なぜかというと、マッハシステムは、室内にエアコンを設置するのではなく、約1畳ほどの「空調ユニット」に設置しているためです。
[図表13]空調ユニットの内部写真
この空調ユニットで、フィルターでろ過して取り込んだ外の空気や、部屋の中を循環して戻ってきた空気を集めて浄化し、1台のエアコンで適温にしてから、小型の送風機を通して大量に各部屋に送り込むのがマッハシステムです。
ひとたび温度を設定すれば、空調ユニットを通じてその温度の空気をすべての部屋に循環させるので、夏の「寝室は涼しいけれど子ども部屋が寝苦しい」、冬の「暖房近くは暖かいけれど足元が冷える」「リビングは暖かいけれど廊下が寒い」といった問題点を解消します。
なお、室内で発生した汚れた空気は、室外に24時間態勢で排出されているので、家の中は常にクリーンな空気で保たれ、ハウスダストや二酸化炭素など室内空気質の汚染で悩まされることはありません。
マッハシステムは、空調ユニットが人体でいうと肺の役割を果たす、いわば「24時間呼吸している状態」なのです。
トイレやシューズクロークなどからの汚れた空気やにおいは24時間の熱交換型換気システムで必要な熱を回収し、においとともに外に排出されます。
室内で犬や猫などのペットを飼っていても、においが一ヵ所にとどまらずに回収されるので、「動物のにおいを感じない」という人がほとんどです。
外気を室内に取り入れる際に空気をろ過するのが「フィルターボックス」です。
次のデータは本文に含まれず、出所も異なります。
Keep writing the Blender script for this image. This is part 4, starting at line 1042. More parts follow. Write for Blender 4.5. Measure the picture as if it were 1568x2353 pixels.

PM2・5を除去可能なフィルターもセットすることができ、場所によっては1カ月もするとフィルターが真っ黒に汚れるので、いかに外の空気が汚れているかがよく分かります。そのほか、集塵効率がより高い、最新式の電気集塵型空気清浄システムもおすすめしています。
例えば、数年前にマッハシステムの家を建てたKさんの家の敷地は、交通量の多い幹線道路沿いにあります。気候の良い時期でも窓が開けられない環境なのですが、Kさんより「家中どこでも、窓を開けなくても快適に過ごすことができています。何よりうれしいのは、入居前に悩まされていた花粉症の症状が軽減されたことです」との感想をいただきました。
なお、きちんと換気空調がなされていない家では、湿気がたまりやすく、カビやダニの温床になりやすいのですが、マッハシステムではその心配はありません。全熱交換型の第1種換気システムを採用していて、外気を室温に近づけ空気をクリーンにしてから再循環させているためです。
中には、築15年以上経っても、お風呂にカビ一つ生えていないという家もあります。床下の空間も、今でも木の香りがするほどで、まったくカビくさくないそうです。
冬季も極端に乾燥することはありませんが、空調ユニット付近の廊下など、設置しやすい場所に加湿器を置いておけば、全館に加湿された空気が循環されて快適に過ごすことができます。